The Welsh Government said the decision was taken on stakeholder advice.
The WILG was introduced to help people who previously claimed from the UK government's Independent Living Fund (ILF), which closed in 2015.
More than 1,500 people are helped by the scheme.
It was due to run until the end of March 2017, but Social Services Minister Rebecca Evans said in November that funding would continue for another year.
The annual £27m fund will then transfer directly to local authorities, external during 2018-19 so they can meet the support needs of all former ILF recipients by 31 March 2019.
Mr Davies, who suffers from Friedreich's ataxia, external, received ILF payments for five years and now gets support from the WILG.
He criticised the Welsh Government's decision, saying: "I feel like they've sold disabled people down the river because they've just washed their hands of all their responsibilities to disabled people in Wales and passed it on to unreliable local authorities.
"We don't know what's going to happen at the moment, but if we look at what happened in England then it's not really encouraging, because a lot of disabled people in England have had their out-of-care [funding] cut.
"All I can see for the future is yet more fighting and I feel like that Welsh Labour have totally let us down.
"I'm just scared, I'm just frightened of what the future holds.
"Obviously I'm going to get worse and I'm needing increased support to live independently.
"I'm involved in the local community quite a lot at the moment and I want to continue that as much as I can but without adequate support I won't be able to.
"I don't want to be solely vegetating in a care home. I wouldn't like that at all. I feel if that happened I would be isolated and secluded and just generally cut off from the rest of society."

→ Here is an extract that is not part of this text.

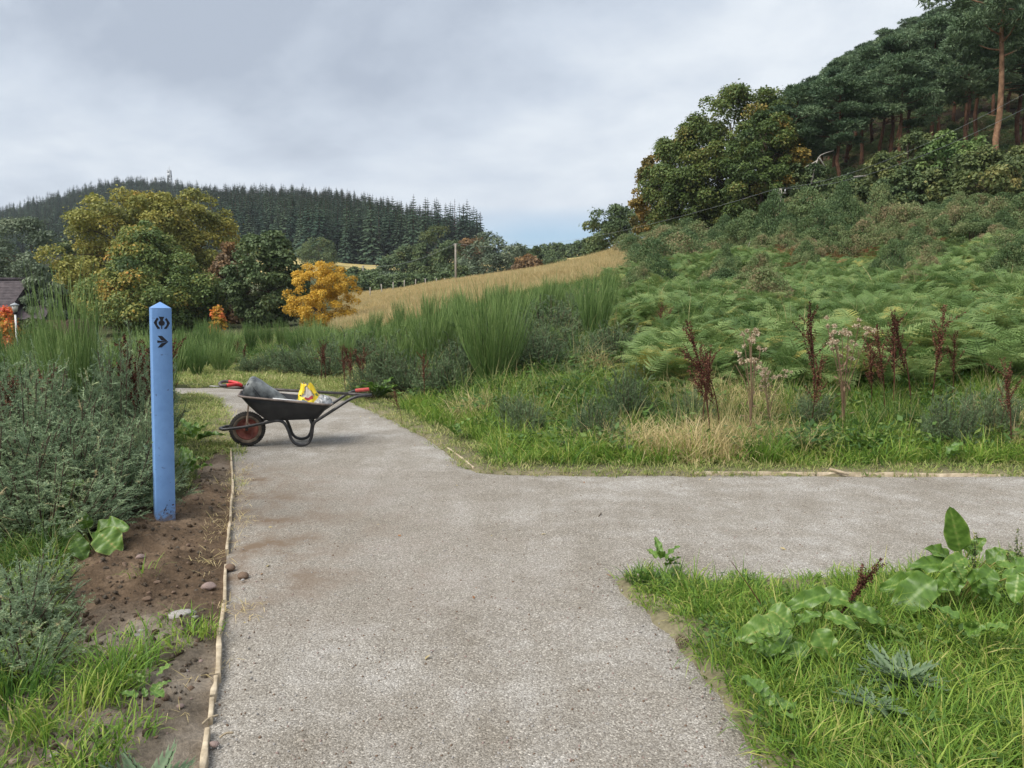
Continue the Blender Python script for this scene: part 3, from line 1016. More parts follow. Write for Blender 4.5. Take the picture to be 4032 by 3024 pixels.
def blades(sp, n, rad, h0, h1, w, lean=0.5, curl=0.6, t0=0.2, t1=0.7, rings=4, tipdry=0.0, z0=0.0):
    """n grass blades round the origin"""
    a = RNG.uniform(0, 2 * np.pi, n)
    r = rad * np.sqrt(RNG.uniform(0, 1, n))
    base = np.stack([r * np.cos(a), r * np.sin(a), np.full(n, z0)], 1)
    az = a + RNG.normal(0, 0.9, n)
    h = RNG.uniform(h0, h1, n)
    ln = np.abs(RNG.normal(lean, lean * 0.5, n))
    cu = np.abs(RNG.normal(curl, curl * 0.5, n))
    out_ = np.stack([np.cos(az), np.sin(az), np.zeros(n)], 1)
    side = np.stack([-np.sin(az), np.cos(az), np.zeros(n)], 1)
    twist = RNG.normal(0, 0.7, n)[:, None]
    side = side * np.cos(twist) + out_ * np.sin(twist)
    ww = w * RNG.uniform(0.7, 1.3, n)
    V = np.zeros((n, rings, 2, 3))
    T = np.zeros((n, rings, 2))
    tt = RNG.uniform(t0, t1, n)
    p = base.copy()
    seg = h / (rings - 1)
    ang = ln * 0.5
    for k in range(rings):
        f = k / (rings - 1)
        wk = ww * (1 - f ** 2.2) * 0.5 + 0.0004
        V[:, k, 0] = p - side * wk[:, None]
        V[:, k, 1] = p + side * wk[:, None]
        T[:, k, :] = (tt + tipdry * f ** 2)[:, None]
        p = p + (out_ * np.sin(ang)[:, None] + np.array([0, 0, 1.0]) * np.cos(ang)[:, None]) * seg[:, None]
        ang = ang + cu / (rings - 1) * 1.6
    i = np.arange(n)[:, None] * rings * 2 + np.arange(rings - 1)[None, :] * 2
    F = np.stack([i, i + 1, i + 3, i + 2], -1).reshape(-1, 4)
    sp.add(V.reshape(-1, 3), F, T.ravel())
    return sp


def kite(P, D, Nn, Ln, W, fold=0.12):
    """leaf-shaped quads: base P, axis D, normal Nn"""
    n = len(P)
    Sd = unit(np.cross(D, Nn))
    Ln, W = np.broadcast_to(Ln, (n,))[:, None], np.broadcast_to(W, (n,))[:, None]
    V = np.stack([P, P + D * Ln * .5 + Sd * W * .5 + Nn * W * fold, P + D * Ln, P + D * Ln * .5 - Sd * W * .5 + Nn * W * fold], 1).reshape(-1, 3)
    F = np.arange(4 * n).reshape(n, 4)
    return V, F


def rdir(n, up=0.0):
    v = RNG.normal(0, 1, (n, 3))
    v[:, 2] += up
    return unit(v)


# -------- clump meshes
def clump(name, m, *calls):
    sp = Soup()
    for c in calls:
        blades(sp, **c)
    return sp.mesh(name, [m])


lush = [clump('lush_clump', M['grass_lush'],
              dict(n=42, rad=0.10, h0=0.08, h1=0.22, w=0.0055, lean=0.8, curl=1.1, t0=0.1, t1=0.72, tipdry=0.15),
              dict(n=5, rad=0.10, h0=0.10, h1=0.24, w=0.004, lean=0.9, curl=1.0, t0=0.85, t1=1.0)) for _ in range(5)]
low_lush = [clump('low_clump', M['grass_lush'],
                  dict(n=46, rad=0.10, h0=0.04, h1=0.11, w=0.005, lean=0.9, curl=1.0, t0=0.15, t1=0.75, tipdry=0.15)) for _ in range(4)]
short = [clump('short_clump', M['grass_short'],
               dict(n=50, rad=0.11, h0=0.02, h1=0.07, w=0.005, lean=1.0, curl=0.9, t0=0.1, t1=0.8, tipdry=0.2)) for _ in range(4)]
tall = [clump('tall_clump', M['grass_tall'],
              dict(n=46, rad=0.14, h0=0.18, h1=0.48, w=0.007, lean=0.6, curl=1.0, t0=0.1, t1=0.6, tipdry=0.2),
              dict(n=5, rad=0.12, h0=0.30, h1=0.6, w=0.004, lean=0.5, curl=0.5, t0=0.8, t1=1.0)) for _ in range(5)]
dry = [clump('dry_clump', M['grass_dry'],
             dict(n=60, rad=0.16, h0=0.15, h1=0.45, w=0.005, lean=0.9, curl=1.1, t0=0.1, t1=1.0)) for _ in range(4)]
mead = [clump('meadow_clump', M['meadow'],
              dict(n=60, rad=0.55, h0=0.25, h1=0.55, w=0.022, lean=0.5, curl=0.6, t0=0.1, t1=1.0, rings=3)) for _ in range(4)]


def herb_clump():
    sp = Soup()
    n = 38
    a = RNG.uniform(0, 6.283, n)
    r = 0.16 * np.sqrt(RNG.uniform(0, 1, n))
    P = np.stack([r * np.cos(a), r * np.sin(a), RNG.uniform(0.03, 0.16, n)], 1)
    D = unit(np.stack([np.cos(a), np.sin(a), RNG.normal(0.2, 0.4, n)], 1))
    Nn = unit(np.cross(D, np.stack([-np.sin(a), np.cos(a), RNG.normal(0, 0.3, n)], 1)) * -1)
    V, F = kite(P, D, Nn, RNG.uniform(0.03, 0.08, n), RNG.uniform(0.018, 0.04, n), 0.15)
    sp.add(V, F, np.repeat(RNG.uniform(0, 1, n), 4))
    for k in range(0, n, 3):
        add_tube(sp, [(P[k, 0] * .5, P[k, 1] * .5, 0), P[k]], 0.0018, 3, False, 0.4)
    return sp.mesh('herb_clump', [M['herb']])


herbs = [herb_clump() for _ in range(4)]


def frond(L, W, npin=16, droop=0.9, rise=0.9, sub=5, tint=0.5):
    """a bracken frond along +X, rising then arching over; returns verts, faces, tint"""
    sp = Soup()
    s = np.linspace(0, 1, 24)
    ang = rise - (rise + droop) * s ** 1.2
    step = L / 23
    px_ = np.concatenate([[0], np.cumsum(np.cos(ang[:-1]) * step)])
    pz_ = np.concatenate([[0], np.cumsum(np.sin(ang[:-1]) * step)])
    C = np.stack([px_, np.zeros(24), pz_], 1)
    add_tube(sp, C[::3], np.linspace(0.0045, 0.001, 8) * (L / 0.8), 3, False, 0.75)
    T = unit(np.gradient(C, axis=0))
    spc = 0.76 * L / (npin - 1)
    for k in range(npin):
        f = 0.22 + 0.76 * k / (npin - 1)
        q = f * 23
        i = min(int(q), 22)
        P = C[i] + (C[i + 1] - C[i]) * (q - i)
        t = T[i]
        nrm = np.array([-t[2], 0, t[0]])
        g_ = (f - 0.22) / 0.78
        ln = W * 0.5 * (1 - g_ ** 1.3) * min(1, 0.72 + g_ * 2.2) + 0.012
        for sd in (-1, 1):
            d = unit(np.array([0, sd, 0]) + t * (0.35 + 0.35 * g_) + np.array([0, 0, -0.12]))
            d = unit(d + RNG.normal(0, 0.07, 3))
            m_ = sub if ln > 0.05 else 2
            fr = (np.arange(m_) + 0.5) / m_
            Q = P + d * ln * fr[:, None] - nrm * (0.18 * ln * fr ** 2)[:, None]
            wd = spc * 0.56 * (1 - 0.72 * fr)
            for s2 in (-1, 1):
                dd = unit(np.cross(d, nrm) * s2 + d * 0.55)
                V, F = kite(Q, np.repeat(dd[None], m_, 0), np.repeat(nrm[None], m_, 0), wd, ln / m_ * 0.9, 0.05)
                sp.add(V, F, tint + RNG.uniform(-0.12, 0.12))
            V, F = kite(P[None] + 0, d[None], nrm[None], np.array([ln]), np.array([ln * 0.09]), 0.0)
            sp.add(V - nrm * 0.002, F, tint + 0.15)
    return sp


def merge(dst, src, Rm, tr, sc=1.0, dt=0.0):
    for v, f, t, m_ in zip(src.v, src.f, src.t, src.m):
        pass
    v = np.concatenate(src.v) @ np.asarray(Rm).T * sc + np.asarray(tr)
    b0 = dst.n
    dst.v.append(v)
    dst.t.append(np.concatenate(src.t) + dt)
    for f, m_ in zip(src.f, src.m):
        dst.f.append(f + b0)
        dst.m.append(m_)
    dst.n += len(v)


def euler_m(x, y, z):
    return np.array((Matrix.Rotation(z, 3, 'Z') @ Matrix.Rotation(y, 3, 'Y') @ Matrix.Rotation(x, 3, 'X')))


FR_HI = [frond(RNG.uniform(0.75, 1.0), RNG.uniform(0.42, 0.58), 17, RNG.uniform(0.35, 0.8), RNG.uniform(0.75, 1.15), 6, 0.45 + 0.08 * k) for k in range(5)]
FR_LO = [frond(RNG.uniform(0.75, 1.0), RNG.uniform(0.45, 0.6), 15, RNG.uniform(0.45, 1.0), RNG.uniform(0.65, 1.15), 3, 0.4 + 0.1 * k) for k in range(4)]


def fern_clump(src, n, material, name, hgt=0.35):
    sp = Soup()
    for k in range(n):
        a = 6.283 * (k + RNG.uniform(-.3, .3)) / n
        h = RNG.uniform(0.0, hgt)
        merge(sp, src[RNG.integers(len(src))], euler_m(RNG.normal(0, .25), RNG.normal(-.05, .2), a), (RNG.normal(0, .08), RNG.normal(0, .08), h), RNG.uniform(.75, 1.15), RNG.uniform(-.15, .2))
    return sp.mesh(name, [material])


fern_lo = [fern_clump(FR_LO, 8, M['fern'], 'fern_clump') for _ in range(5)]
fern_dead = [fern_clump(FR_LO, 6, M['fern_brown'], 'dead_fern_clump', 0.1) for _ in range(3)]

# ------------------------------------------------------------------ grass and other ground cover
def m_island(x, y):
    d = sdist(x, y, ISLAND)
    return (d < -0.02)


def m_edge(x, y):
    return sdist(x, y, ISLAND) < -0.01 - 0.10 * fbm(x, y, 1.9, 2) - 0.16 * (y > 3.25) * (x < 1.9)


pts = rand_pts(0.0, 5.2, 1.3, 4.6, 165, lambda x, y: m_edge(x, y) & (fbm(x, y, 1.6, 2) > -0.25))
scatter('lush_grass', pts, lush, 'lush bright green grass on the corner between the two arms of the path', 'grass', 0.6, 1.15)
pts = rand_pts(0.0, 5.2, 1.3, 4.6, 210, lambda x, y: m_island(x, y) & (RNG.uniform(0, 1, len(x)) < np.where(m_edge(x, y), 1, .85)))
scatter('low_grass', pts, low_lush, 'short green grass at the edge of the corner between the two arms of the path', 'grass', 0.7, 1.3)
pts = rand_pts(0.3, 4.5, 1.5, 4.5, 26, lambda x, y: m_island(x, y))
scatter('herb_leaves', pts, herbs, 'small herb leaves among the grass on the corner of the path', 'weeds', 0.35, 0.65)


def m_verge(x, y):
    d = sdist(x, y, PATH)
    return (d > -0.04) & (d < 0.95 + 0.3 * fbm(x, y, 0.8, 2)) & (y > 6.3) & (sdist(x, y, SOIL) > 0.02)


pts = rand_pts(-6, 8.5, 6.3, 15.5, 120, m_verge)
scatter('mown_verge', pts, short, 'short pale mown grass along the edge of the gravel path', 'grass', 0.8, 1.4)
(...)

Rhian Davies, chief executive of Disability Wales, said the charity was "disappointed" the Welsh Government did not enhance the existing grant scheme along the lines of the ILF set up by the Scottish Government.
She claimed the transition period was short, adding: "Our concern is whether the same level of support will be afforded to people within that two-year time span."
The Welsh Government is yet to decide whether local councils will be required to spend the transferred cash on former ILF claimants.
Ms Davies called for the funding to be ring-fenced for the next two years.
"I think if that assurance was given by the Welsh Government to individuals and their families it would help remove some of the fear that people have that they may lose their ability to live independently in the community," she said.
A Welsh Government spokesman said: "The decision to transfer support for former ILF recipients in Wales to local authorities was based on advice from a stakeholder advisory group which included recipient and local government representatives, including Disability Wales.
"The introduction of a transitional period of two years in which to agree and put in place future support packages for recipients was a direct result of that group's advice.
"For 2017-18 funding will be provided to local authorities via a specific grant as now. No decision has yet been taken as to how funding with be provided to them in 2018-19.
"Early discussions are planned with local government representatives for next year around the most effective arrangements beyond 2018-19 to financially support authorities to underpin future arrangements."
Welsh Conservative communities spokesman Mark Isherwood called for "firm guarantees" that none of the recipients would be "disadvantaged in any way as a result of this change".
"Now more than ever as we enter the winter period people will rightly want a permanent solution to their living needs," he added.